**What is being asked**
Return the material exactly as supplied, apart from the pictures, which are omitted.

### Data shown ###

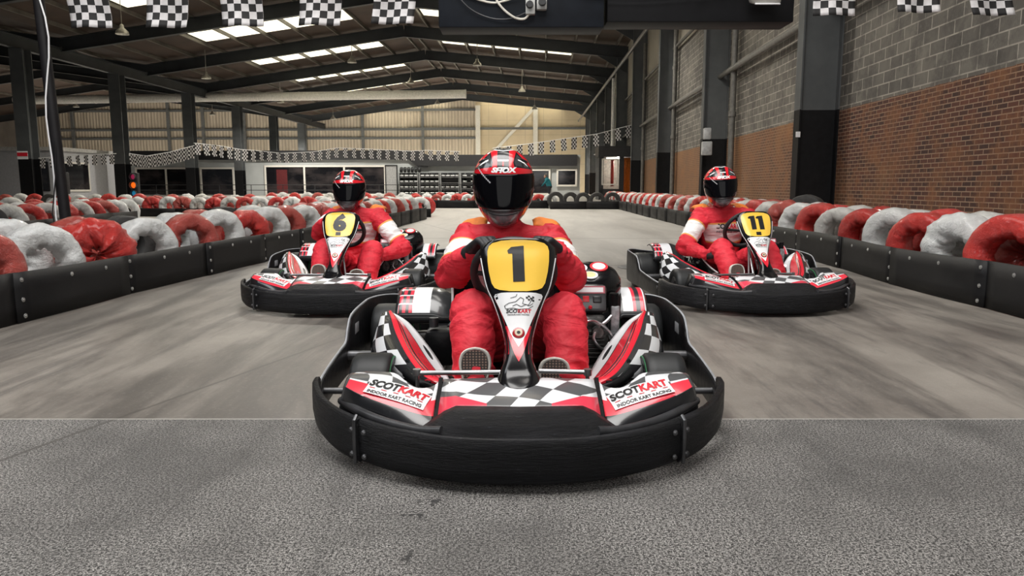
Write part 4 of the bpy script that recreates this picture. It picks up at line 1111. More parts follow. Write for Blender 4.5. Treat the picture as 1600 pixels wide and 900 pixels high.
# ------------------------------------------------------------------ offices along the back
def at(px, d): return (px - 848) / 1150 * d
def zz(py, d): return CAM_H + (292 - py) / 1150 * d
OFW = pm('office_panel_grey', (.42, .44, .44), .6, var=.12, scale=.4)
FASC = pm('office_fascia_black', (.018, .018, .02), .5)
FRAME = pm('window_frame_white', (.75, .72, .66), .5, var=.05)
GLASS = M('dark_window_glass', (.012, .012, .014), .08); 
_n = GLASS.noise(.35, 4, .6, GLASS.vec((1, 1, 2))); GLASS.color(GLASS.mix(GLASS.ramp(_n, .45, .75), (.008, .008, .010), (.06, .05, .05))); GLASS = GLASS.m
D = 74.0
t = empty('office_block', hrot(0, D), YAW); tag(t, 'long grey single-storey office block with black fascia and white-framed windows', 'office building')
def wallbox(b, px0, px1, py0, py1, th=.3, dy=0.0):
    x0, x1, z1, z0 = at(px0, D), at(px1, D), zz(py0, D), zz(py1, D); b.box(((x0 + x1) / 2, dy, (z0 + z1) / 2), (x1 - x0, th, z1 - z0))
b = MB(); wallbox(b, 195, 905, 250, 306, .3, .3); b.box(((at(195, D) + at(905, D)) / 2, 3, 2.0), (at(905, D) - at(195, D), 5.6, 4)); b.build('wall', OFW, t, auto=0)
b = MB(); wallbox(b, 195, 640, 236, 250, .5, .05); b.add([(at(640, D), -.2, zz(236, D)), (at(640, D), -.2, zz(250, D)), (at(655, D), -.2, zz(262, D)), (at(670, D), -.2, zz(262, D)), (at(670, D), -.2, zz(243, D)), (at(655, D), -.2, zz(237, D))], [(0, 1, 2, 3, 4, 5)], smooth=False)
b.box(((at(655, D) + at(900, D)) / 2, .0, (zz(243, D) + zz(260, D)) / 2), (at(900, D) - at(655, D), .5, zz(243, D) - zz(260, D))); b.build('fascia', FASC, t, auto=0)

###

**Answer to this exercise**
Write part 4 of the bpy script that recreates this picture. It picks up at line 1111. More parts follow. Write for Blender 4.5. Treat the picture as 1600 pixels wide and 900 pixels high.
# ------------------------------------------------------------------ offices along the back
def at(px, d): return (px - 848) / 1150 * d
def zz(py, d): return CAM_H + (292 - py) / 1150 * d
OFW = pm('office_panel_grey', (.42, .44, .44), .6, var=.12, scale=.4)
FASC = pm('office_fascia_black', (.018, .018, .02), .5)
FRAME = pm('window_frame_white', (.75, .72, .66), .5, var=.05)
GLASS = M('dark_window_glass', (.012, .012, .014), .08); 
_n = GLASS.noise(.35, 4, .6, GLASS.vec((1, 1, 2))); GLASS.color(GLASS.mix(GLASS.ramp(_n, .45, .75), (.008, .008, .010), (.06, .05, .05))); GLASS = GLASS.m
D = 74.0
t = empty('office_block', hrot(0, D), YAW); tag(t, 'long grey single-storey office block with black fascia and white-framed windows', 'office building')
def wallbox(b, px0, px1, py0, py1, th=.3, dy=0.0):
    x0, x1, z1, z0 = at(px0, D), at(px1, D), zz(py0, D), zz(py1, D); b.box(((x0 + x1) / 2, dy, (z0 + z1) / 2), (x1 - x0, th, z1 - z0))
b = MB(); wallbox(b, 195, 905, 250, 306, .3, .3); b.box(((at(195, D) + at(905, D)) / 2, 3, 2.0), (at(905, D) - at(195, D), 5.6, 4)); b.build('wall', OFW, t, auto=0)
b = MB(); wallbox(b, 195, 640, 236, 250, .5, .05); b.add([(at(640, D), -.2, zz(236, D)), (at(640, D), -.2, zz(250, D)), (at(655, D), -.2, zz(262, D)), (at(670, D), -.2, zz(262, D)), (at(670, D), -.2, zz(243, D)), (at(655, D), -.2, zz(237, D))], [(0, 1, 2, 3, 4, 5)], smooth=False)
b.box(((at(655, D) + at(900, D)) / 2, .0, (zz(243, D) + zz(260, D)) / 2), (at(900, D) - at(655, D), .5, zz(243, D) - zz(260, D))); b.build('fascia', FASC, t, auto=0)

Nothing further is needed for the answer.